On a related note, aim to broadcast regularly. Even if you not many viewers tune in right away, being persistent also will help grow your audience over time.

  1. Be prepared. 

Simulmedia Live is conversational and not scripted, but that doesn’t mean we freestyle every episode. For every guest, I spend at least an hour crafting a show outline that covers the topics that we’ll discuss and in roughly what order. I review it with my guests at least a week prior to the airing. I often will spend another hour or two on the phone with a guest, especially if they’re anxious about being on camera.  

On airing days, I require that my guests arrive 30 minutes prior to when we go live. That gives us time to test the audio and lighting and for my guests to get comfortable in the space, including knowing how to talk into the microphone, where the camera is, and where they should look at all times. If they have any additional edits or ideas, this gives us plenty of time to do one final red line of the show outline.  

By the time the camera rolls, everyone is as ready as they’ll ever be to have fun and be at their best. 

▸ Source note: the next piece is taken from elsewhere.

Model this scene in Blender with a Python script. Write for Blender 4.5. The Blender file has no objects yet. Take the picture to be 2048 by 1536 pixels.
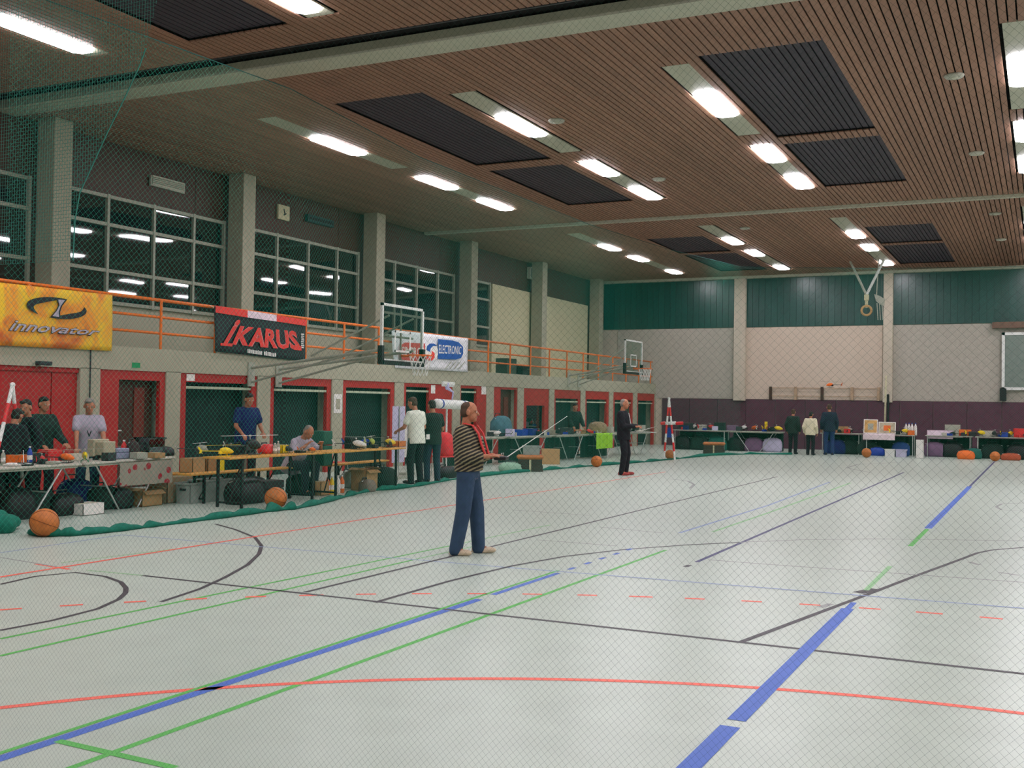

  1. Things will go wrong. 

Video freezes? Audio not matching the video? Camera out of focus? Guest in a room that goes completely dark because a motion sensor assumes that it is unoccupied and therefore cuts the lights? All of the above has happened during our show. When we livestream, we have no 10 second delay. When things go wrong, there’s no safety net. I’m always ready to talk straight to the camera in case a remote guest cuts out, and I’ve learned to laugh when things go south. What else can I do? We’re not out to win Pulitzers.  

These are just some of the lessons I’ve learned as a result of recording 15 livestream episodes. If you’re interested in learning more, add a comment below and I’ll do my best to help.  

Oh, and Anderson Cooper? Your job is quite safe.